* begin Raw data *

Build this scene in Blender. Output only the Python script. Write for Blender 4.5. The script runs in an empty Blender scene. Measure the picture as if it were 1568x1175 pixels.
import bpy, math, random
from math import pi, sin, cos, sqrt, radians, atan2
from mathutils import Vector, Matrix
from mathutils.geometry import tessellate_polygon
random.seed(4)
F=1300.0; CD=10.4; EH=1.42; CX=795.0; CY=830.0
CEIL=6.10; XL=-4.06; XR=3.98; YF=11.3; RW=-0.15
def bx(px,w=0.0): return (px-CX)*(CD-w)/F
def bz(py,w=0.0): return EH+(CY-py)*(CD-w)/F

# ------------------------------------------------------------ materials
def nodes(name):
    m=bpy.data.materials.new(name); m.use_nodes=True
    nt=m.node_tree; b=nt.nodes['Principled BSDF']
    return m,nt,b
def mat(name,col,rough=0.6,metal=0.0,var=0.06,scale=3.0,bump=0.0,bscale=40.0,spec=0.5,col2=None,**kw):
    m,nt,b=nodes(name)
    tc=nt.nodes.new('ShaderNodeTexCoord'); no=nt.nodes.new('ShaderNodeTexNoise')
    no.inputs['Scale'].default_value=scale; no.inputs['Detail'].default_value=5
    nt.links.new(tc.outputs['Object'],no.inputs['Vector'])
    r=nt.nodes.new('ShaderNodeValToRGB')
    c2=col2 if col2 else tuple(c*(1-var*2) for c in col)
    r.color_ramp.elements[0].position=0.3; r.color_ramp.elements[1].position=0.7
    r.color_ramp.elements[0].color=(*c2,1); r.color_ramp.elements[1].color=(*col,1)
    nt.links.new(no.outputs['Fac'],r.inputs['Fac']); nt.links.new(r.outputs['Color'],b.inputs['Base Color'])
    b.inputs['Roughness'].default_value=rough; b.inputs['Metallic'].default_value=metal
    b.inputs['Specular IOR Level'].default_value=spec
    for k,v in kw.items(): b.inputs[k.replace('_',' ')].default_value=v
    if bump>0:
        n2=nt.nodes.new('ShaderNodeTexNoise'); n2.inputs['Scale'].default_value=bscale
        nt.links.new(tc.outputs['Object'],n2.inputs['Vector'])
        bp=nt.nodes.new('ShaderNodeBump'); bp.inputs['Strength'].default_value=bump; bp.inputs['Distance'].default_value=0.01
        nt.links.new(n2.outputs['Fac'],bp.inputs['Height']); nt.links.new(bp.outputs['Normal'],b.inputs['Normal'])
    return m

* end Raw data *

* **What you will do**: Return the full listing, character for character.

* **Task result**:
Build this scene in Blender. Output only the Python script. Write for Blender 4.5. The script runs in an empty Blender scene. Measure the picture as if it were 1568x1175 pixels.
import bpy, math, random
from math import pi, sin, cos, sqrt, radians, atan2
from mathutils import Vector, Matrix
from mathutils.geometry import tessellate_polygon
random.seed(4)
F=1300.0; CD=10.4; EH=1.42; CX=795.0; CY=830.0
CEIL=6.10; XL=-4.06; XR=3.98; YF=11.3; RW=-0.15
def bx(px,w=0.0): return (px-CX)*(CD-w)/F
def bz(py,w=0.0): return EH+(CY-py)*(CD-w)/F

# ------------------------------------------------------------ materials
def nodes(name):
    m=bpy.data.materials.new(name); m.use_nodes=True
    nt=m.node_tree; b=nt.nodes['Principled BSDF']
    return m,nt,b
def mat(name,col,rough=0.6,metal=0.0,var=0.06,scale=3.0,bump=0.0,bscale=40.0,spec=0.5,col2=None,**kw):
    m,nt,b=nodes(name)
    tc=nt.nodes.new('ShaderNodeTexCoord'); no=nt.nodes.new('ShaderNodeTexNoise')
    no.inputs['Scale'].default_value=scale; no.inputs['Detail'].default_value=5
    nt.links.new(tc.outputs['Object'],no.inputs['Vector'])
    r=nt.nodes.new('ShaderNodeValToRGB')
    c2=col2 if col2 else tuple(c*(1-var*2) for c in col)
    r.color_ramp.elements[0].position=0.3; r.color_ramp.elements[1].position=0.7
    r.color_ramp.elements[0].color=(*c2,1); r.color_ramp.elements[1].color=(*col,1)
    nt.links.new(no.outputs['Fac'],r.inputs['Fac']); nt.links.new(r.outputs['Color'],b.inputs['Base Color'])
    b.inputs['Roughness'].default_value=rough; b.inputs['Metallic'].default_value=metal
    b.inputs['Specular IOR Level'].default_value=spec
    for k,v in kw.items(): b.inputs[k.replace('_',' ')].default_value=v
    if bump>0:
        n2=nt.nodes.new('ShaderNodeTexNoise'); n2.inputs['Scale'].default_value=bscale
        nt.links.new(tc.outputs['Object'],n2.inputs['Vector'])
        bp=nt.nodes.new('ShaderNodeBump'); bp.inputs['Strength'].default_value=bump; bp.inputs['Distance'].default_value=0.01
        nt.links.new(n2.outputs['Fac'],bp.inputs['Height']); nt.links.new(bp.outputs['Normal'],b.inputs['Normal'])
    return m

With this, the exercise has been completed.